Evidence that Mr Tuckley never mentioned at any time during the selection
process, the fact that he was the subject of a criminal allegation, is contained
in Section 3.3 of the report, where it states - AFTER receiving the emailed
concerns of 20th August 2015, Mr. Tuckley was asked to comment on the comments of the email.
I am confident that had he mentioned the fact, he was aware that he would not
have been selected, bearing in mind the previous history of Tower Hamlets Council.
In Section 3.7 of the report it states that if the Council were concerned about
the available information, it could refer the matter back to the Appointments
Sub Committee for further consideration, HOWEVER, THIS WOULD CAUSE THE COUNCIL
TO BREACH THE SECRETARY OF STATE’S DIRECTIONS.
I consider that Tower Hamlets Council selection process was not carried out in
accordance with the requirements of the Officer Employment Procedure Rules.
By failing to defer the appointment, by referring the matter back to the
Appointments Sub Committee for reconsideration, Tower Hamlets Council failed to
take into account that all appointments be made on merit, in accordance with
Section 7 of the Local Government and Housing Act 1989.
In Section 3.5(b) of the report it states that the Commissioners have been
consulted about the matters in this report and they have confirmed that they
will remain satisfied should the Council proceed to confirm Mr Tuckley's appointment
If that statement is correct, I consider the Commissioners have failed
to carry out the responsibilities delegated to them by you, by not properly
supervising the selection process of the appointment of Chief Executive.

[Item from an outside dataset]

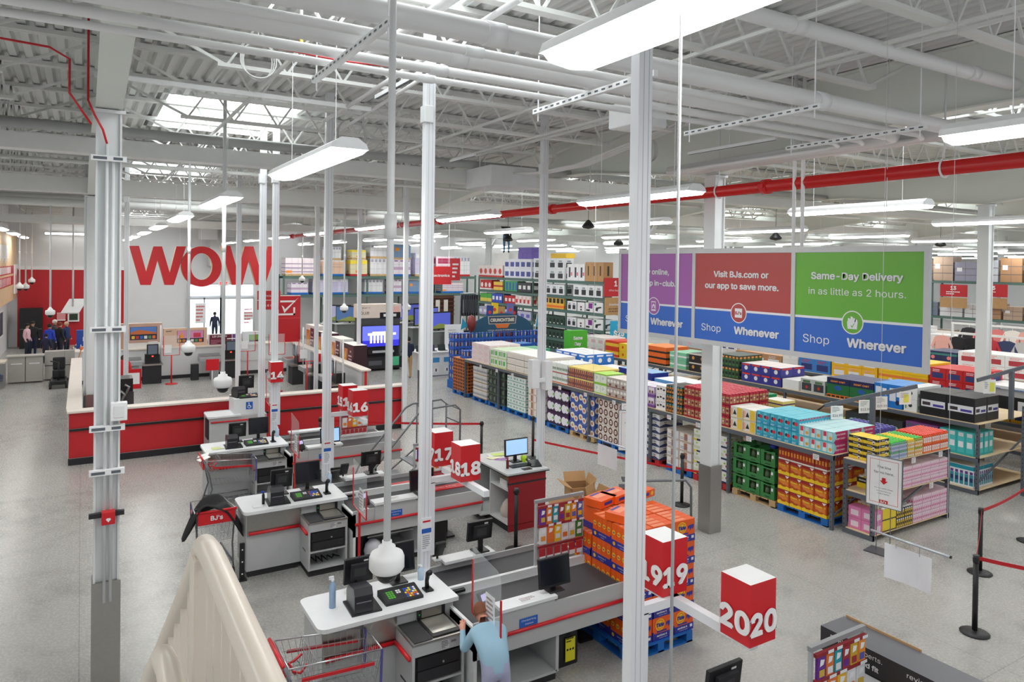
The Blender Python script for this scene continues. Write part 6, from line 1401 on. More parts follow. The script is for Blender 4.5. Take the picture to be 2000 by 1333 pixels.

A major element of their failure was their reliance on information provided to
them, that was ambiguous and incorrect.
I also think their support of Tower Hamlets Council was due to the fact that had
the matter been referred back to the Appointments Sub Committee, which was the
proper course of action, Tower Hamlets Council would have been in breach of your directions.
This may have reflected badly on the Commissioners.
I am therefore requesting a full investigation into the failure of the
Commissioners to properly supervise the selection of Mr Will Tuckley as Chief
Executive of Tower Hamlets Council.
I look forward to your response.
Yours sincerely,
Michael Barnbrook, Inspector, Metropolitan Police (Retired),
As previously noted, with corruption being widespread, Mick’s letter has to be an open invitation
for someone to get the CPS to resolve Mr. Tuckley’s situation, to borrow
the
phrase used by the police to get councillor Craske off of a Misconduct charge.